Currencies, Emerging Markets

Chinese Yuan’s Inclusion To IMF’s SDR Basket Could Draw $1 Trillion

111228_chinese_yuan_mao-800x500_cAround $1 trillion in global currency reserves will switch into Chinese assets should the International Monetary Fund (IMF) endorse the yuan as a reserve currency and include it in its Special Drawing Rights (SDR) basket this year, according to Standard Chartered, Bloomberg reports.

“SDR inclusion in 2015 would likely have a significant market impact, driving an immediate sharp increase in global diversification into renminbi assets,” Standard Chartered analysts Becky Liu and Eddie Cheung wrote in a research report published on Friday.

Officials from China’s Central Bank, the People’s Bank of China (PBOC), have called on the IMF to include the yuan in its reserve basket, and an inclusion could bring as much as 6.2 trillion yuan ($999 billion) of net purchases of China’s onshore bonds by end-2020, Standard Chartered estimates.

Around 10 percent of the $11.6 trillion of global reserves will flow into yuan assets if this was to take place, AXA Investment Managers told Bloomberg, without giving a timeframe.

For over five years, Chinese Central Bank Governor Zhou Xiaochuan has pushed for the yuan to be included into the SDR basket, a move that would aid China’s attempts to diminish the dollar’s dominance in global trade and finance.

The IMF created the SDR basket back in 1969 to support the Bretton Woods system of fixed exchange rates after supplies of gold and dollars proved inadequate. Owning SDRs gives countries a claim to the four currencies in the basket: the dollar, euro, yen, and UK pound.
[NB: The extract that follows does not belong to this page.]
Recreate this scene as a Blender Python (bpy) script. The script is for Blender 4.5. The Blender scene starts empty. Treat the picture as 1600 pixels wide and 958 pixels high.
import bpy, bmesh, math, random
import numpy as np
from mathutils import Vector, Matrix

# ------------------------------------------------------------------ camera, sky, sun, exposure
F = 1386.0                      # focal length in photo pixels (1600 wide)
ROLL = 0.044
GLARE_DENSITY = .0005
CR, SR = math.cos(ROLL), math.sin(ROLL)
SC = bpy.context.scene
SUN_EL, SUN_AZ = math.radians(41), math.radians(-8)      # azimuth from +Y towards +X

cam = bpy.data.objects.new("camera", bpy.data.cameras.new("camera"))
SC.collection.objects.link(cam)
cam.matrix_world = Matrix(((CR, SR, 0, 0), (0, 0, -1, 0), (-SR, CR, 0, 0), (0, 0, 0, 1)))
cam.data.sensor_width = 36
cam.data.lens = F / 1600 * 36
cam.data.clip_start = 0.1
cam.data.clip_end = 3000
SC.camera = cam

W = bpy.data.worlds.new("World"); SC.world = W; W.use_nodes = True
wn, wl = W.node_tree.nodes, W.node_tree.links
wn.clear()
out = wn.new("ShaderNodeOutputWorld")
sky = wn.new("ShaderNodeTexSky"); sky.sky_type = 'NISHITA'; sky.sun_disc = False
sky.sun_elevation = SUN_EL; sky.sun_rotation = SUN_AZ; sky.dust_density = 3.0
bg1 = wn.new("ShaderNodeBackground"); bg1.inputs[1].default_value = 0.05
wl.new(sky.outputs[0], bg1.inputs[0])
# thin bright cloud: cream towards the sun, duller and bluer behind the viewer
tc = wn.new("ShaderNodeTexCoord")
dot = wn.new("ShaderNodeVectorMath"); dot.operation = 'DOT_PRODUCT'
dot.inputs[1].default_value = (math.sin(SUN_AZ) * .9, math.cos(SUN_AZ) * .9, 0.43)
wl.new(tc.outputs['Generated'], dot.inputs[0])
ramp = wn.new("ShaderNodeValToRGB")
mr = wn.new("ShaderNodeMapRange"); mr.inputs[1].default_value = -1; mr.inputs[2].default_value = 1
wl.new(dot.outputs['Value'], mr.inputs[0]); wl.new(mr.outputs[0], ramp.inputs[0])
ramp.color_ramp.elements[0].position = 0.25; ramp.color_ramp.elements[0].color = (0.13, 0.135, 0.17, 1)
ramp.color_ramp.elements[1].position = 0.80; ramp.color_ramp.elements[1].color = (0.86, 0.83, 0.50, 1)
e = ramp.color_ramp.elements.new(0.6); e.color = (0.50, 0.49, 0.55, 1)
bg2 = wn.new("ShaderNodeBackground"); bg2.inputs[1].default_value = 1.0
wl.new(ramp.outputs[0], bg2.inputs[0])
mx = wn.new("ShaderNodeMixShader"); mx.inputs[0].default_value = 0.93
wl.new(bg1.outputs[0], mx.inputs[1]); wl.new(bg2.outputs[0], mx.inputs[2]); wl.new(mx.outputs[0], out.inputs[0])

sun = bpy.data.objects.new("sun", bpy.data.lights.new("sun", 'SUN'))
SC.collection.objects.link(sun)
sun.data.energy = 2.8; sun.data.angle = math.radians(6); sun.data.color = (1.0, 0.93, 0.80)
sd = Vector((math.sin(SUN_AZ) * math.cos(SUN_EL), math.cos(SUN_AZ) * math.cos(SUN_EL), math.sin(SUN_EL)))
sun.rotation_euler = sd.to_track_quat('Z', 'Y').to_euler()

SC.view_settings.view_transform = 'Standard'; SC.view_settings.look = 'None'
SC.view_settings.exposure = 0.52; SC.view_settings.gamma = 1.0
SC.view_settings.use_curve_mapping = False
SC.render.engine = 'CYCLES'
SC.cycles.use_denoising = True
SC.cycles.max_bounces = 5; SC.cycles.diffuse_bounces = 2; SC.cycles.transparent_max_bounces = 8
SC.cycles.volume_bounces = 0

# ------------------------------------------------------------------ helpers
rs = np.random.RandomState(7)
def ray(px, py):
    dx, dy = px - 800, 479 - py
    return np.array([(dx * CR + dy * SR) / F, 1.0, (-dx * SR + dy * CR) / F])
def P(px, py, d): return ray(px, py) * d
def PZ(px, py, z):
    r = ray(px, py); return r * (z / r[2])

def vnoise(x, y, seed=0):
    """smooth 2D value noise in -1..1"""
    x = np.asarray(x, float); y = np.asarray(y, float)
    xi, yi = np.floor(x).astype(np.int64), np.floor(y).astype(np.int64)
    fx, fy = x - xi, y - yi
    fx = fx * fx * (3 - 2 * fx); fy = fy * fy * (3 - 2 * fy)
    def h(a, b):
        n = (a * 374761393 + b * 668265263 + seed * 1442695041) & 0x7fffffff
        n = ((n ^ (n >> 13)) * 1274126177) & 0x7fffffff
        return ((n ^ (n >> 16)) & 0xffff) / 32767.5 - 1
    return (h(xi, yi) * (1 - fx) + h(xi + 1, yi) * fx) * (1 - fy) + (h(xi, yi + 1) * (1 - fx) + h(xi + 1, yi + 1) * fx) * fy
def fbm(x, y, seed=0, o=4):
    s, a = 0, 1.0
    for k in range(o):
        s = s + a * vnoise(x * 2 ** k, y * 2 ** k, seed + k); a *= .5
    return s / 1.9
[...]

The composition of the SDR basket is reviewed every five years. In 2010, the IMF decided that the yuan could not be added due to the fact it wasn’t “freely usable” at the time.

However China has made a recent push to make the yuan more freely usable, in order to be considered for included in the SDR basket, PBOC Governor Zhou said in Washington on April 18.

“The renminbi broadly meets SDR criteria,” Standard Chartered analysts Becky Liu and Eddie Cheung wrote in the report. “Even if the decision to include the renminbi is deferred, we see a high degree of certainty for inclusion in 2020, or possibly earlier via an interim review.”

China’s yuan has recently emerged as one of the world’s top five payment currencies, overtaking the Canadian dollar and the Australian dollar, according to global transaction services organization SWIFT (The Society for Worldwide Interbank Financial Telecommunication).

“What is significant is the seal of approval by the IMF that the yuan has internationalized as a reserve currency,” Aidan Yao, senior emerging market economist at AXA Investment, told Bloomberg on Thursday. “It could trigger a reallocation of global reserves portfolios.”

Currently, the U.S. dollar has a 41.9 percent weighting in the SDR basket, with the euro holding a 37.4 percent weighting, according to the IMF’s website. The pound accounts for 11.3 percent and the yen accounts for 9.4 percent.

If included into the SDR basket, the Chinese yuan could have a potential weighting of around 13 percent, according to an estimate by Bank of America Merrill Lynch in March. HSBC believes that the yuan’s share could be around 14 percent, reflecting China’s importance in global exports, according to a report published in April.

In March, China announced that its long-awaited global payment system to process cross-border yuan transactions was ready and could launch as early as September.

The launch of the China International Payment System (CIPS) will pave the way for further internationalizing the yuan and should greatly increase global usage of the Chinese currency by cutting transaction costs and processing times.

CIPS, will be a global payments superhighway for the yuan and will replace an assortment of networks that make processing renminbi payments a more cumbersome process.

CIPS will allow for companies outside of China to clear yuan transactions with their Chinese counterparts directly, thus reducing the number of stages that a payment needs to go through.

Standard Chartered said the Chinese currency has a 60 percent chance of getting reserve status this year.